▸ **DATA SEGMENT**

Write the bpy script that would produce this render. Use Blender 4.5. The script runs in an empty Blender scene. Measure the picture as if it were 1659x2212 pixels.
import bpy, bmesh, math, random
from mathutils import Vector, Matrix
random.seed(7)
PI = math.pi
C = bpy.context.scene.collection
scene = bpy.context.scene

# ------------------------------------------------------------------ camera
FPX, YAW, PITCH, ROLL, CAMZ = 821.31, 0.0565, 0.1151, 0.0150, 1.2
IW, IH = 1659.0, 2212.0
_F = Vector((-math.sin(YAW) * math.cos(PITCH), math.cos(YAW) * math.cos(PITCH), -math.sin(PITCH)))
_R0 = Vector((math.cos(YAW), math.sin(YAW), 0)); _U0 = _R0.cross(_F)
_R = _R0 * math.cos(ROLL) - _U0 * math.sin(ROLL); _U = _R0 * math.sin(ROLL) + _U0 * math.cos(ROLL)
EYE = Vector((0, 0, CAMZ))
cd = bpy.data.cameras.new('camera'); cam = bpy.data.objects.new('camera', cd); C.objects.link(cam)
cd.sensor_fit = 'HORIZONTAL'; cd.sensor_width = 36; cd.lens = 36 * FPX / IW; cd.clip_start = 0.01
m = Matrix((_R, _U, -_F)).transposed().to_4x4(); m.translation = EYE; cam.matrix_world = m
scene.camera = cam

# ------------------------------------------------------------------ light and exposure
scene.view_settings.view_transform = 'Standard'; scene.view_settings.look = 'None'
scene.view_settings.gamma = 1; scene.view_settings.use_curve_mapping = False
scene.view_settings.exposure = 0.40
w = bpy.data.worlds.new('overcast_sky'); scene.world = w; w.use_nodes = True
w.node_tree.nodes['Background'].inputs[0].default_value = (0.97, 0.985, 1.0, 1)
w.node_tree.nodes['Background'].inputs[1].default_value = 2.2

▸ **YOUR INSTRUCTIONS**
Write the whole listing out again. Keep every line exactly as it is.

▸ **SOLUTION TO THE PROBLEM**
Write the bpy script that would produce this render. Use Blender 4.5. The script runs in an empty Blender scene. Measure the picture as if it were 1659x2212 pixels.
import bpy, bmesh, math, random
from mathutils import Vector, Matrix
random.seed(7)
PI = math.pi
C = bpy.context.scene.collection
scene = bpy.context.scene

# ------------------------------------------------------------------ camera
FPX, YAW, PITCH, ROLL, CAMZ = 821.31, 0.0565, 0.1151, 0.0150, 1.2
IW, IH = 1659.0, 2212.0
_F = Vector((-math.sin(YAW) * math.cos(PITCH), math.cos(YAW) * math.cos(PITCH), -math.sin(PITCH)))
_R0 = Vector((math.cos(YAW), math.sin(YAW), 0)); _U0 = _R0.cross(_F)
_R = _R0 * math.cos(ROLL) - _U0 * math.sin(ROLL); _U = _R0 * math.sin(ROLL) + _U0 * math.cos(ROLL)
EYE = Vector((0, 0, CAMZ))
cd = bpy.data.cameras.new('camera'); cam = bpy.data.objects.new('camera', cd); C.objects.link(cam)
cd.sensor_fit = 'HORIZONTAL'; cd.sensor_width = 36; cd.lens = 36 * FPX / IW; cd.clip_start = 0.01
m = Matrix((_R, _U, -_F)).transposed().to_4x4(); m.translation = EYE; cam.matrix_world = m
scene.camera = cam

# ------------------------------------------------------------------ light and exposure
scene.view_settings.view_transform = 'Standard'; scene.view_settings.look = 'None'
scene.view_settings.gamma = 1; scene.view_settings.use_curve_mapping = False
scene.view_settings.exposure = 0.40
w = bpy.data.worlds.new('overcast_sky'); scene.world = w; w.use_nodes = True
w.node_tree.nodes['Background'].inputs[0].default_value = (0.97, 0.985, 1.0, 1)
w.node_tree.nodes['Background'].inputs[1].default_value = 2.2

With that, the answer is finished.